BEGIN Given material
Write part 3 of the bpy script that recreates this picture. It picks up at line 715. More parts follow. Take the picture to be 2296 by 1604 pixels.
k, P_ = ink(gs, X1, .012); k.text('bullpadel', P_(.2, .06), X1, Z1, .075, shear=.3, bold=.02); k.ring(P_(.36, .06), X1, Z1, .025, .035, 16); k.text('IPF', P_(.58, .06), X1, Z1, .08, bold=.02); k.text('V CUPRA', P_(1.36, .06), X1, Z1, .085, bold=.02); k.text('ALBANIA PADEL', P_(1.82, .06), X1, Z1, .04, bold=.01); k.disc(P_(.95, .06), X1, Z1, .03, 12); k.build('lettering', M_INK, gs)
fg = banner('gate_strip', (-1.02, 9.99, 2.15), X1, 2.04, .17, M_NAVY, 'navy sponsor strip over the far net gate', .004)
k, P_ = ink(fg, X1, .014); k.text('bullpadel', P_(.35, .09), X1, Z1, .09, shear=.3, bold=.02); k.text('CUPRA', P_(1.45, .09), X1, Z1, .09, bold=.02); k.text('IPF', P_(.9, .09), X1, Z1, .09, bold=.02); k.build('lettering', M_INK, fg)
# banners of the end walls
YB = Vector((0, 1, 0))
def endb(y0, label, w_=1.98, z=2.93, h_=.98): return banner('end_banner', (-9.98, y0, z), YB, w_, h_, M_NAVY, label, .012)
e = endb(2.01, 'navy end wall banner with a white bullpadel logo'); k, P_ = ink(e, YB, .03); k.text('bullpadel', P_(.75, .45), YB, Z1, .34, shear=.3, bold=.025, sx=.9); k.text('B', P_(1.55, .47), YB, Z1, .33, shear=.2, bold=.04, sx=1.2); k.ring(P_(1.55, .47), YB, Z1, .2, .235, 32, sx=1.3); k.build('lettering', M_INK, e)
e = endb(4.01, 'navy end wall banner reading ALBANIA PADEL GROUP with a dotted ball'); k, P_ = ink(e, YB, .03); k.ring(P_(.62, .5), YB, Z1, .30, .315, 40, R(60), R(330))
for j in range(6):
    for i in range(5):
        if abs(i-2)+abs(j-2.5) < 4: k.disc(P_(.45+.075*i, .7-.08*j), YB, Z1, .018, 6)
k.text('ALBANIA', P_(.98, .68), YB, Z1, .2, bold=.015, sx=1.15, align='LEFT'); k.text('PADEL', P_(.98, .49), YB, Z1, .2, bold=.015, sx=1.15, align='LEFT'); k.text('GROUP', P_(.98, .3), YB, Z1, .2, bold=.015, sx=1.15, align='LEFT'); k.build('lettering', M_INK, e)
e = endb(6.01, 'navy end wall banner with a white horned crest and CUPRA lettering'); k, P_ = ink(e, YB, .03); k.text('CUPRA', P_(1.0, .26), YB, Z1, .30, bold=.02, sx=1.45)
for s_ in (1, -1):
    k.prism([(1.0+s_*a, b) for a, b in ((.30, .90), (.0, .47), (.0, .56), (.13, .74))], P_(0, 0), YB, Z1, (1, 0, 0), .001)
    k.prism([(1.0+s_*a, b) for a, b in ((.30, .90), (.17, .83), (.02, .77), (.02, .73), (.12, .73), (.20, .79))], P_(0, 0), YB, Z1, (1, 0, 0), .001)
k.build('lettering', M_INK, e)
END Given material
--- Exercise aim ---
Retype the data exactly as given.

--- Answer below ---
Write part 3 of the bpy script that recreates this picture. It picks up at line 715. More parts follow. Take the picture to be 2296 by 1604 pixels.
k, P_ = ink(gs, X1, .012); k.text('bullpadel', P_(.2, .06), X1, Z1, .075, shear=.3, bold=.02); k.ring(P_(.36, .06), X1, Z1, .025, .035, 16); k.text('IPF', P_(.58, .06), X1, Z1, .08, bold=.02); k.text('V CUPRA', P_(1.36, .06), X1, Z1, .085, bold=.02); k.text('ALBANIA PADEL', P_(1.82, .06), X1, Z1, .04, bold=.01); k.disc(P_(.95, .06), X1, Z1, .03, 12); k.build('lettering', M_INK, gs)
fg = banner('gate_strip', (-1.02, 9.99, 2.15), X1, 2.04, .17, M_NAVY, 'navy sponsor strip over the far net gate', .004)
k, P_ = ink(fg, X1, .014); k.text('bullpadel', P_(.35, .09), X1, Z1, .09, shear=.3, bold=.02); k.text('CUPRA', P_(1.45, .09), X1, Z1, .09, bold=.02); k.text('IPF', P_(.9, .09), X1, Z1, .09, bold=.02); k.build('lettering', M_INK, fg)
# banners of the end walls
YB = Vector((0, 1, 0))
def endb(y0, label, w_=1.98, z=2.93, h_=.98): return banner('end_banner', (-9.98, y0, z), YB, w_, h_, M_NAVY, label, .012)
e = endb(2.01, 'navy end wall banner with a white bullpadel logo'); k, P_ = ink(e, YB, .03); k.text('bullpadel', P_(.75, .45), YB, Z1, .34, shear=.3, bold=.025, sx=.9); k.text('B', P_(1.55, .47), YB, Z1, .33, shear=.2, bold=.04, sx=1.2); k.ring(P_(1.55, .47), YB, Z1, .2, .235, 32, sx=1.3); k.build('lettering', M_INK, e)
e = endb(4.01, 'navy end wall banner reading ALBANIA PADEL GROUP with a dotted ball'); k, P_ = ink(e, YB, .03); k.ring(P_(.62, .5), YB, Z1, .30, .315, 40, R(60), R(330))
for j in range(6):
    for i in range(5):
        if abs(i-2)+abs(j-2.5) < 4: k.disc(P_(.45+.075*i, .7-.08*j), YB, Z1, .018, 6)
k.text('ALBANIA', P_(.98, .68), YB, Z1, .2, bold=.015, sx=1.15, align='LEFT'); k.text('PADEL', P_(.98, .49), YB, Z1, .2, bold=.015, sx=1.15, align='LEFT'); k.text('GROUP', P_(.98, .3), YB, Z1, .2, bold=.015, sx=1.15, align='LEFT'); k.build('lettering', M_INK, e)
e = endb(6.01, 'navy end wall banner with a white horned crest and CUPRA lettering'); k, P_ = ink(e, YB, .03); k.text('CUPRA', P_(1.0, .26), YB, Z1, .30, bold=.02, sx=1.45)
for s_ in (1, -1):
    k.prism([(1.0+s_*a, b) for a, b in ((.30, .90), (.0, .47), (.0, .56), (.13, .74))], P_(0, 0), YB, Z1, (1, 0, 0), .001)
    k.prism([(1.0+s_*a, b) for a, b in ((.30, .90), (.17, .83), (.02, .77), (.02, .73), (.12, .73), (.20, .79))], P_(0, 0), YB, Z1, (1, 0, 0), .001)
k.build('lettering', M_INK, e)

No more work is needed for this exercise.